Я должен описать первый вечер, который мы провели вместе, - то, что ему предшествовало, может подождать. Мы стояли рядом на Мазарите, не узнавая друг друга, поскольку оба были без формы. Потом я понял, что тихий симпатичный паренек в темном пальто, белых фланелевых брюках и спортивных туфлях - это ты. «Пойдем в парк Чатби - я его так называю, поскольку он рядом с Чатби. Я его так назвал, может быть, на самом деле, он называется иначе. Я всегда всему даю имена». На холме ты рассердился на меня за то, что я принес пирожные. Я очень долго не мог понять природу твоей гордости. «Мне не нужны пирожные. Сколько ты за них заплатил?» - «Не помню». - «Не помнишь? Сколько лет назад ты их купил?» Кроме всего прочего, ты боялся, что я мог что-нибудь в них подсыпать, потому что мать всегда предупреждала тебя опасаться чужих. «В следующий раз ты захочешь, чтобы я потратил столько же». - «Но у друзей все общее, как говорит греческая пословица». Ты отреагировал на это довольно цинично. Потом, однако, пока мы сидели, ты сказал что-то о «джентльмене» и «даже сыне мясника», - я точно не помню, но это так, - и добавил: «я еще только мальчик», - серьезно и гордо. Я назвал тебя «джентльбоем», и ты улыбнулся.
Вот уже почти год прошел с даты, стоящей в начале этого письма, которому никогда не суждено быть завершенным в изначально задуманном виде. Я написал благодаря тебе рассказ и посвятил тебе книгу[144] - и это более реально, чем все прямые обращения к тебе.

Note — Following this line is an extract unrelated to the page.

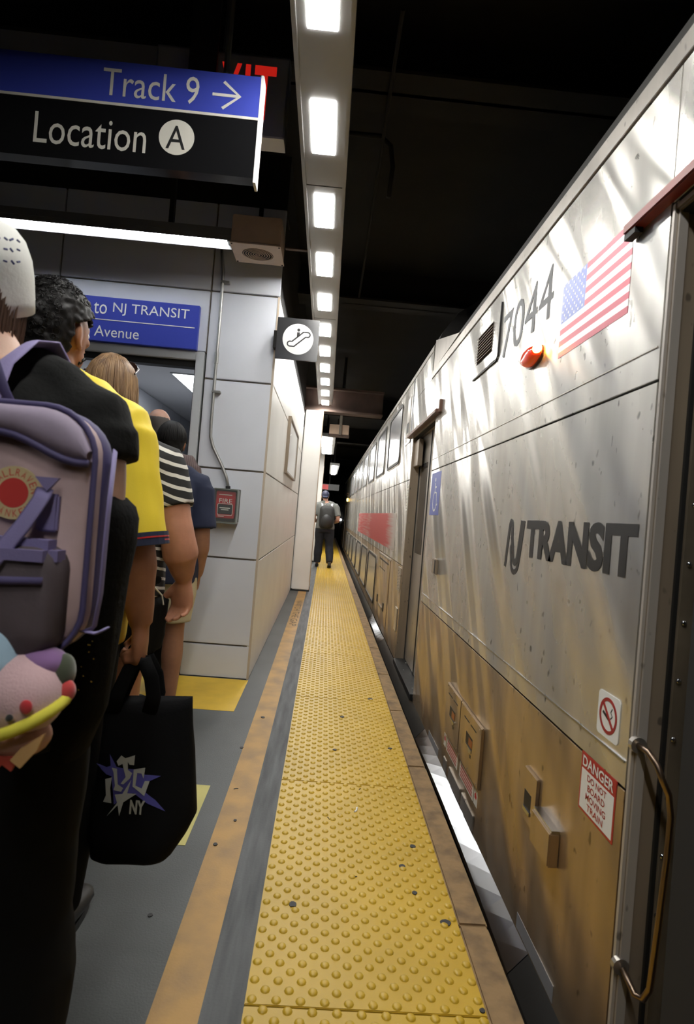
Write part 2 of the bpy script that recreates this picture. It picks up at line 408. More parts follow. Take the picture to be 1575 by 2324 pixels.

Мохаммад, - я впервые осознал твою смерть на дюнах острова Уайт. Это ничего не значит и не вызывает во мне никаких эмоций, потому что ты мертв, Мохаммад, а Морган жив, и в каждой написанной строке думает больше о себе, нежели о тебе. Ты звал меня по имени на станции Бибит эль Хагар, после того как мы видели тот разрушенный замок в паре миль от нее, которого, казалось, не видел дотоле никто, кроме нас. Было темно, и я слышал, как кричит египтянин, потерявший друга: Марган, Марган, - звал ты меня, и я чувствовал, что мы принадлежим друг другу, и что, благодаря тебе, я и сам стал египтянином. Когда я сегодня взываю к тебе на этих дюнах, я не могу тебя оживить и не могу принадлежать тебе, поскольку тебе теперь ничего не принадлежит. И даже когда я умру, я все равно не буду принадлежать тебе - я просто стану как ты. Но я все время помню твои слова о том, что мы увидимся снова, - ты написал это в одном из последних писем, - и поэтому мне легче притворяться, будто ты сможешь прочесть эти строки. Я просто должен говорить тебе то, что приходит в голову.